# Start of ENTRIES PROVIDED
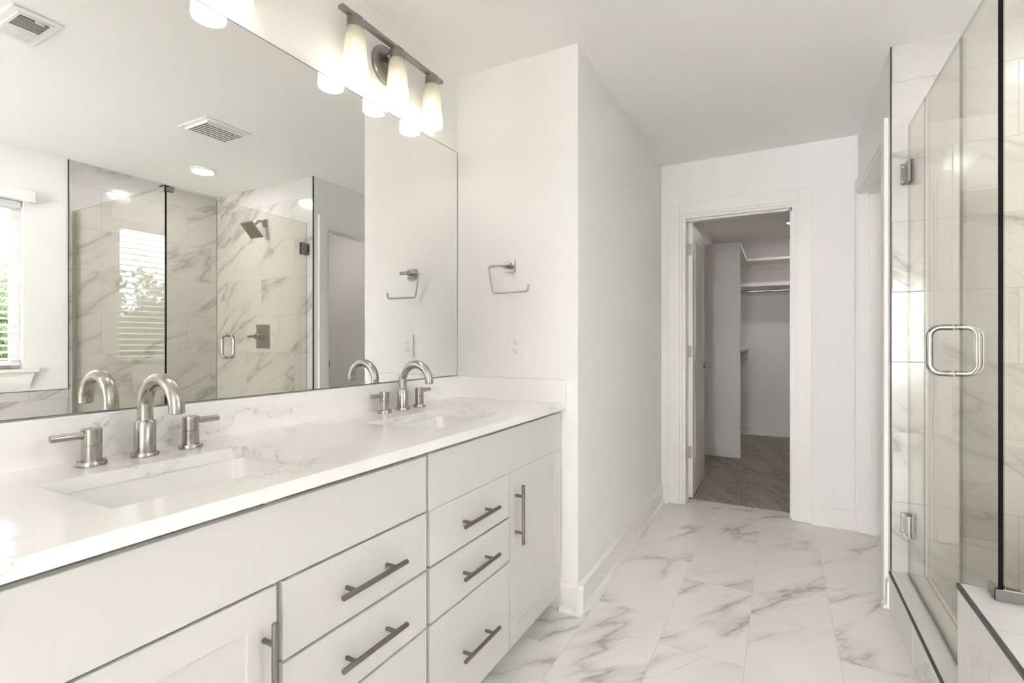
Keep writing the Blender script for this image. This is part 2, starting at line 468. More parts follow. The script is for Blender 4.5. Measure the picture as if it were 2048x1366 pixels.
c2 = casing('trim_4', 'x', XR, -1, .802, 1.666, 2.066, label='white casing round the side doorway next to the shower', wr=.046)
# jamb linings
jb = B()
jb.box(OX0, OX0 + .016, YB - .004, YBO + .004, .003, OZ - .016); jb.box(OX1 - .016, OX1, YB - .004, YBO + .004, .003, OZ - .016)
jb.box(OX0, OX1, YB - .004, YBO + .004, OZ - .016, OZ)
jb.box(OX1 - .028, OX1 - .016, YB + .03, YB + .07, .003, OZ - .016).box(OX0 + .016, OX1 - .016, YB + .03, YB + .07, OZ - .028, OZ - .016)
struct('trim_5', jb, M['trim'], 'white jamb lining of the closet doorway')
jb = B()
jb.box(XR - .004, 1.924, DY0, DY0 + .016, .003, DZ - .016); jb.box(XR - .004, 1.924, DY1 - .016, DY1, .003, DZ - .016)
jb.box(XR - .004, 1.924, DY0, DY1, DZ - .016, DZ)
jb.box(XR + .05, XR + .09, DY1 - .028, DY1 - .016, .003, DZ - .016).box(XR + .05, XR + .09, DY0 + .016, DY1 - .016, DZ - .028, DZ - .016)
j2 = struct('trim_6', jb, M['trim'], 'white jamb lining of the side doorway')
obj('strike_plate', B().box(XR - .010, XR + .03, DY0 + .015, DY0 + .018, .957, 1.012, .0008), M['nickel'], j2)

# ------------------------------------------------------------------ baseboards
def base_run(name, segs, label=None):
    """segs: list of (axis, plane, outward sign, a0, a1); a board with a bevelled top and a quarter round at the floor"""
    b = B()
    for ax, p, s, a0, a1 in segs:
        prof = [(0, 0), (.013, 0), (.013, .108), (.006, .122), (0, .122)]
        qr = [(.012, 0)] + [(.013 + .016 * math.cos(t), .018 * math.sin(t)) for t in [0, .4, .8, 1.2, PI / 2]] + [(.012, .018)]
        for pr in (prof, qr):
            if ax == 'x': b.poly([(p + s * d, a0, z) for d, z in pr], (0, a1 - a0, 0))
            else: b.poly([(a0, p + s * d, z) for d, z in pr], (a1 - a0, 0, 0))
    return struct(name, b, M['trim'], label)
base_run('baseboard_hall', [('x', XH, 1, -.029, YB)])
base_run('baseboard_end', [('y', 0, -1, .54, XH + .029)])
base_run('baseboard_back', [('y', YB, -1, XH, .672), ('y', YB, -1, 1.559, XR)])
base_run('baseboard_closet', [('y', YCB, -1, .645, XCR), ('x', .645, 1, 2.0, YCB)])
base_run('baseboard_rear', [('y', YN, 1, 0, .80), ('x', XR, -1, YS + .0, .714)])

# ------------------------------------------------------------------ closet door
door = struct('door_1', B().box(.781, .815, YBO + .002, YBO + .672, .022, 2.036, .0015), M['trim'], 'white panel door standing open into the closet')
ROOT[door] = Vector(door.location)
for z0, z1 in ((.25, .82), (1.02, 1.92)):
    fr = B()
    for y0, y1, a, c in ((1.945, 2.405, z0, z0 + .014), (1.945, 2.405, z1 - .014, z1), (1.945, 1.959, z0, z1), (2.391, 2.405, z0, z1)):
        fr.box(.8135, .818, y0, y1, a, c, .002)
    fr.box(.8135, .8165, 1.985, 2.365, z0 + .04, z1 - .04, .0012)
    obj('panel_moulding', fr, M['trim'], door)
for zc in (1.842, 1.092, .352):
    hb = B().box(.783, .809, YBO - .0015, YBO + .003, zc - .044, zc + .044, .003)
    hb.lathe([(.0055, -.046), (.0055, .046)], (.778, YBO - .004, zc), 12)
    h = obj('hinge', hb, M['hinge'], door, 40)
    s = B()
    for k, dz in enumerate((-.03, 0, .03)): s.lathe([(.0035, -.0022), (.003, -.003)], (.792 + .008 * (k % 2), YBO + .0005, zc + dz), 10, 'y')
    obj('screw', s, M['nickel'], h)
kb = B().lathe([(.026, 0), (.026, .006), (.020, .009)], (.815, 2.455, .966), 24, 'x').lathe([(.010, .008), (.010, .045), (.012, .046), (.012, .058), (.010, .060)], (.815, 2.455, .966), 20, 'x')
kb.box(.862, .874, 2.36, 2.462, .958, .974, .004)
obj('door_handle', kb, M['nickel'], door, 40)
kb = B().lathe([(.026, 0), (.026, -.006), (.020, -.009)], (.781, 2.455, .966), 24, 'x').lathe([(.010, -.008), (.010, -.058)], (.781, 2.455, .966), 20, 'x')
kb.box(.722, .734, 2.36, 2.462, .958, .974, .004)
obj('door_handle', kb, M['nickel'], door, 40)

# ------------------------------------------------------------------ closet fittings
t = thing('closet_shelving', 'white floor-to-head closet side panel with shelves along the left closet wall', 'shelving', (.84, 3.46, 0))
obj('side_panel', B().box(.646, 1.030, 3.45, 3.469, .007, 2.160, .001), M['melamine'], t)
obj('shelf', B().box(.646, 1.030, 3.469, YCB - .002, 2.128, 2.158, .001), M['melamine'], t)
obj('shelf', B().box(.646, 1.030, 3.469, YCB - .002, 1.062, 1.088, .001), M['melamine'], t)
obj('hanging_rod', B().tube([(.93, 3.47, 2.02), (.93, YCB - .004, 2.02)], .014), M['chrome'], t, 40)
obj('hanging_rod', B().tube([(.93, 3.47, .99), (.93, YCB - .004, .99)], .014), M['chrome'], t, 40)
obj('shelf_bracket', B().box(.66, 1.02, YCB - .022, YCB - .002, .955, 1.061, .001).box(.90, .96, YCB - .034, YCB - .022, .95, 1.03, .003), M['melamine'], t)
t = thing('closet_shelf_unit', 'two white closet shelves with a metal rod across the rear closet wall', 'shelving', (1.6, 4.78, 1.7))
obj('shelf', B().box(1.031, XCR - .002, 4.60, YCB - .002, 2.128, 2.158, .001), M['melamine'], t)
obj('shelf', B().box(.80, XCR - .002, 4.60, YCB - .002, 1.824, 1.862, .001), M['melamine'], t)
obj('hanging_rod', B().tube([(.81, 4.66, 1.772), (XCR - .004, 4.66, 1.772)], .015), M['chrome'], t, 40)
obj('shelf_cleat', B().box(1.031, XCR - .002, YCB - .020, YCB - .002, 2.045, 2.127, .001), M['melamine'], t)
obj('shelf_cleat', B().box(.80, XCR - .002, YCB - .020, YCB - .002, 1.742, 1.823, .001), M['melamine'], t)

# ------------------------------------------------------------------ recessed lights
def can(label, x, y, watts, r=.088, col=SOFT):
    t = thing('recessed_light', label, 'ceiling light', (x, y, H - .012), 'recessed ceiling lights')
    obj('trim_ring', B().lathe([(r - .018, .001), (r - .014, -.002), (r, .006), (r, .012), (r - .018, .012)], (x, y, H - .012), 40, closed=True), M['plastic'], t, 50)
    obj('lens', B().lathe([(r - .018, 0.003), (r - .018, .011)], (x, y, H - .012), 40), M['lens'], t)
    lamp('lamp', 'AREA', (x, y, H - .018), watts, col, 2 * (r - .02), parent=t)
    return t
can('round lit ceiling light above the glass shower', 2.42, .19, W_SHOWER)
can('small round lit ceiling light in the closet, half hidden by the doorway', 1.510, 4.08, W_CLOSET, col=WARM)
can('round ceiling light above the tub deck by the window', 2.48, -1.26, W_TUB)
can('added round ceiling light brightening the little room behind the side doorway', 2.55, 1.25, W_TOILET_FILL, col=WARM)  # unseen lamp added to lift the side room in the mirror

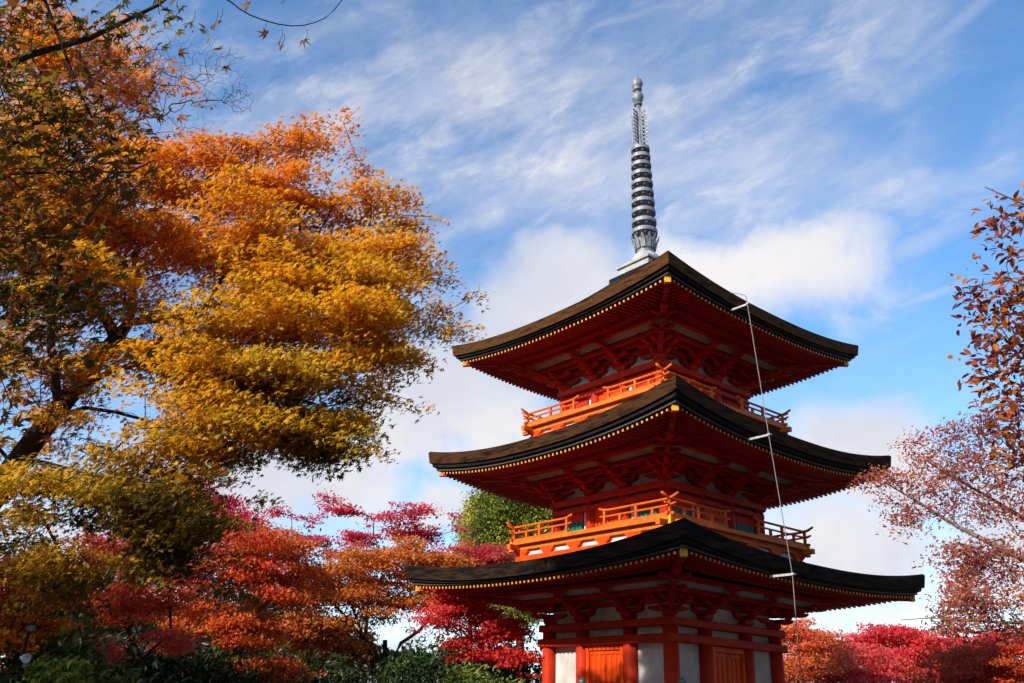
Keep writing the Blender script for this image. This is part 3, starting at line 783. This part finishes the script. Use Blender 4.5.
def big_maple():
    D = 9.6
    base = P3(-60, 560, D); base[2] = 0; base[0] -= .5; base[1] -= .2
    tr = [base, base+np.array((.02, 0, 1.4)), P3(-25, 520, D), P3(28, 448, D), P3(72, 392, D), P3(116, 338, D)]
    limbs = [(tr, .20, .075),
             ([P3(116, 338, D), P3(95, 300, D+.2), P3(70, 270, D+.3), P3(40, 225, D+.1), P3(25, 170, D)], .06, .02),
             ([P3(116, 338, D), P3(130, 322, D+.1), P3(133, 290, D+.3), P3(140, 240, D+.6), P3(175, 185, D+.8)], .05, .012),
             ([P3(132, 322, D+.1), P3(170, 318, D), P3(225, 300, D-.3), P3(300, 255, D-.2), P3(370, 225, D)], .045, .010),
             ([P3(116, 338, D), P3(150, 348, D-.3), P3(205, 338, D-.6), P3(304, 321, D-.9), P3(390, 315, D-1)], .04, .010),
             ([P3(40, 432, D), P3(58, 400, D-.5), P3(51, 347, D-.9), P3(60, 260, D-1.1), P3(110, 190, D-1.2)], .055, .012),
             ([P3(72, 392, D), P3(110, 372, D-.4), P3(162, 362, D-.8), P3(230, 380, D-1.2), P3(320, 405, D-1.3)], .035, .009),
             ([P3(60, 405, D), P3(115, 412, D+.5), P3(160, 425, D+.8), P3(215, 440, D+.9)], .025, .008),
             ([P3(20, 458, D), P3(70, 470, D-.6), P3(130, 490, D-1.0), P3(190, 520, D-1.2)], .03, .008)]
    cl = [(300, 136, D+.4, 48, 20, .5, 46), (215, 150, D+.6, 55, 26, .6, 60), (160, 190, D+.8, 60, 45, .8, 90), (358, 208, D+.2, 58, 26, .6, 75), (285, 190, D+.3, 75, 35, .7, 110),
          (402, 245, D, 35, 30, .5, 40), (335, 255, D-.2, 90, 38, .8, 150), (400, 300, D-.6, 30, 28, .5, 40), (250, 240, D-.1, 70, 45, .8, 110), (190, 250, D+.3, 60, 50, .8, 90),
          (368, 330, D-.9, 50, 30, .6, 60), (310, 320, D-.8, 85, 32, .8, 120), (225, 335, D-.6, 70, 30, .8, 80), (310, 385, D-1.2, 62, 28, .7, 70), (250, 418, D-1.1, 70, 22, .6, 50), (315, 432, D-1.3, 30, 22, .4, 40), (195, 440, D-1, 60, 18, .6, 50), (280, 285, D-.5, 80, 35, .7, 110), (360, 290, D-.6, 60, 30, .7, 90), (325, 420, D-1.3, 28, 30, .4, 30), (235, 395, D-1.1, 75, 30, .7, 75), (275, 430, D-1.1, 60, 18, .5, 40), (165, 470, D-1.0, 55, 26, .7, 55), (120, 478, D-.7, 70, 30, .8, 55), (165, 515, D-1.1, 68, 42, .7, 100), (70, 490, D-.6, 60, 45, .8, 80),
          (60, 345, D-.6, 75, 50, .9, 50), (120, 285, D-.4, 70, 36, .8, 62), (35, 260, D-.2, 80, 60, .9, 80), (100, 205, D-.6, 70, 45, .9, 100), (30, 170, D-.2, 80, 55, .9, 90), (-60, 300, D-.3, 80, 130, 1.2, 60), (-80, 130, D, 90, 90, 1.2, 90),
          (20, 410, D-.4, 40, 24, .8, 16), (425, 280, D-.2, 26, 22, .3, 14), (375, 355, D-1.1, 30, 16, .4, 18), (205, 416, D+.6, 40, 20, .5, 14),
          (130, 555, D-1.2, 60, 20, .6, 20), (55, 555, D-.9, 60, 24, .7, 20), (95, 120, D+.8, 60, 40, .8, 70), (120, 60, D+1.0, 55, 45, .8, 80), (60, 40, D+1, 60, 50, .8, 60), (-110, 200, 12.8, 70, 50, 1, 110), (-180, 170, 12.8, 70, 50, 1, 110), (215, 364, D-.8, 60, 16, .6, 60), (160, 352, D-.4, 45, 14, .5, 36), (265, 372, D-1, 60, 18, .6, 50), (330, 362, D-1, 40, 18, .6, 40), (30, 240, 12.0, 80, 50, .9, 150), (-30, 200, 12.2, 80, 50, .9, 130), (40, 190, 11.4, 60, 40, .8, 80), (-80, 250, 11.5, 70, 70, 1, 50), (-10, 150, 11.6, 60, 40, .9, 70)]
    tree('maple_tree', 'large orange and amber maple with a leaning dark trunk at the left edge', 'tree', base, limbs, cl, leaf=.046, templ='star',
         plate=.5,
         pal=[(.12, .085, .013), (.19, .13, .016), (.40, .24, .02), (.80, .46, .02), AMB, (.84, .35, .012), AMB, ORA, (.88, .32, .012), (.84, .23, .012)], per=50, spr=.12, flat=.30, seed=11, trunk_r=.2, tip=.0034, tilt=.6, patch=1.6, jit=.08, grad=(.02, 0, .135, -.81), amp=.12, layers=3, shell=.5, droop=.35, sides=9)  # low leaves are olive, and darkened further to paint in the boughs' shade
big_maple()

def overhang():
    D = 3.9
    base = np.array((-4.9, 2.2, 0))
    tr = [base, base+np.array((.1, .2, 2.2)), base+np.array((.35, .5, 4.0)), P3(-120, 120, D)]
    limbs = [(tr, .13, .05),
             ([P3(-120, 120, D), P3(-20, 78, D), P3(30, 55, D), P3(90, 38, D+.1), P3(158, 5, D+.2), P3(190, -20, D+.3)], .022, .006),
             ([P3(-120, 120, D), P3(-30, -20, D-.2), P3(45, 0, D-.2), P3(60, 40, D-.2), P3(75, 80, D-.2), P3(92, 118, D-.2)], .016, .004),
             ([P3(-120, 120, D), P3(-20, 175, D+.2), P3(60, 172, D+.2), P3(130, 172, D+.2), P3(155, 160, D+.2)], .012, .003),
             ([P3(-120, 120, D), P3(-60, 250, D), P3(0, 290, D), P3(60, 330, D)], .014, .004),
             ([P3(-30, -20, D-.2), P3(100, -70, D+.2), P3(215, -8, D+.3), P3(250, 15, D+.3), P3(292, 26, D+.3), P3(325, 18, D+.3), P3(345, -4, D+.3)], .008, .0022, None, .06)]
    cl = [(25, 20, D, 75, 40, .5, 15), (100, 25, D+.2, 60, 28, .4, 10), (40, 110, D, 55, 50, .5, 26), (95, 120, D-.1, 45, 45, .4, 15), (30, 210, D, 60, 50, .5, 34), (15, 300, D, 50, 60, .5, 28), (85, 165, D+.1, 60, 30, .4, 12),
          (-60, 60, D, 60, 90, .6, 36), (-70, 250, D, 60, 120, .6, 36), (160, 4, D+.2, 22, 10, .2, 4), (10, 390, D+.1, 40, 40, .4, 12), (70, 270, D, 40, 40, .4, 10), (-40, -80, D, 120, 60, .6, 40), (-150, 0, D-1, 120, 160, .9, 90)]
    t = tree('maple_tree', 'near maple bough with big shaded brown leaves overhanging the top left corner', 'tree', base, limbs, cl, leaf=.046, templ='star',
         pal=[(.10, .08, .014), OLV, (.24, .14, .02), BRN, (.38, .17, .02), (.50, .14, .012)], per=13, spr=.12, flat=.5, seed=5, trunk_r=.13, tip=.0016, tilt=.6, patch=.6, jit=.2, droop=.5, sides=7)
    # the few single leaves that hang from the bare tip
    rng = np.random.default_rng(3)
    pts = np.array([P3(219, 22, D+.3), P3(214, 26, D+.3), P3(191, 25, D+.3), P3(263, 33, D+.3), P3(279, 43, D+.3), P3(281, 47, D+.3), P3(304, 43, D+.3), P3(245, 5, D+.3), P3(283, 2, D+.3), P3(172, 2, D+.2)])
    b = np.array(base)
    leaves_obj('hanging_leaves', pts, .052, 'star', [(.22, .07, .02), (.14, .04, .02), (.12, .05, .02)], rng, t, b, None, .5, up=np.array((-.3, -2.2, -1.0)))
    st = MB()
    for p in pts[:7]:
        st = MB(); q = Vector(p-b); st.tube([q, q+Vector((.012, .0, .05)), q+Vector((.008, 0, .095))], .0014, 5)
        st.build('leaf_stalk', TBARK, t)
overhang()
# ---- trees behind, left
def bg(name, label, px, py, dep, clumps, pal, seed, leaf=.07, per=16, spr=.34, templ='quad', trunk=None, bark=None, cat='tree', group='autumn trees behind the pagoda', tr=.12, flat=.3, **kw):
    """px, py: where the crown's underside sits; limbs start from a trunk below it"""
    g = ground_under(px, py, dep); f = P3(px, py, dep)
    limbs = [([g, g*.5+f*.5+np.array((.1, .0, 0)), f], tr, tr*.6)]
    if trunk: limbs += trunk
    return tree(name, label, cat, g, limbs, clumps, leaf=leaf*.76, per=int(per*1.65), spr=spr*.78, templ=templ, pal=pal, seed=seed, bark=bark, group=group, trunk_r=tr, flat=flat, seg=.35, plate=kw.pop('plate', .021*dep), **kw)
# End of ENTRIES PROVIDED
▶ **DIRECTION**: Take the records above from their first line through the line with "obj('strike_plate', B().box(XR - .010, XR" and set those lines down word for word, minus the pictures.

▶ **RESULT FOR THIS TASK**:
Keep writing the Blender script for this image. This is part 2, starting at line 468. More parts follow. The script is for Blender 4.5. Measure the picture as if it were 2048x1366 pixels.
c2 = casing('trim_4', 'x', XR, -1, .802, 1.666, 2.066, label='white casing round the side doorway next to the shower', wr=.046)
# jamb linings
jb = B()
jb.box(OX0, OX0 + .016, YB - .004, YBO + .004, .003, OZ - .016); jb.box(OX1 - .016, OX1, YB - .004, YBO + .004, .003, OZ - .016)
jb.box(OX0, OX1, YB - .004, YBO + .004, OZ - .016, OZ)
jb.box(OX1 - .028, OX1 - .016, YB + .03, YB + .07, .003, OZ - .016).box(OX0 + .016, OX1 - .016, YB + .03, YB + .07, OZ - .028, OZ - .016)
struct('trim_5', jb, M['trim'], 'white jamb lining of the closet doorway')
jb = B()
jb.box(XR - .004, 1.924, DY0, DY0 + .016, .003, DZ - .016); jb.box(XR - .004, 1.924, DY1 - .016, DY1, .003, DZ - .016)
jb.box(XR - .004, 1.924, DY0, DY1, DZ - .016, DZ)
jb.box(XR + .05, XR + .09, DY1 - .028, DY1 - .016, .003, DZ - .016).box(XR + .05, XR + .09, DY0 + .016, DY1 - .016, DZ - .028, DZ - .016)
j2 = struct('trim_6', jb, M['trim'], 'white jamb lining of the side doorway')
obj('strike_plate', B().box(XR - .010, XR + .03, DY0 + .015, DY0 + .018, .957, 1.012, .0008), M['nickel'], j2)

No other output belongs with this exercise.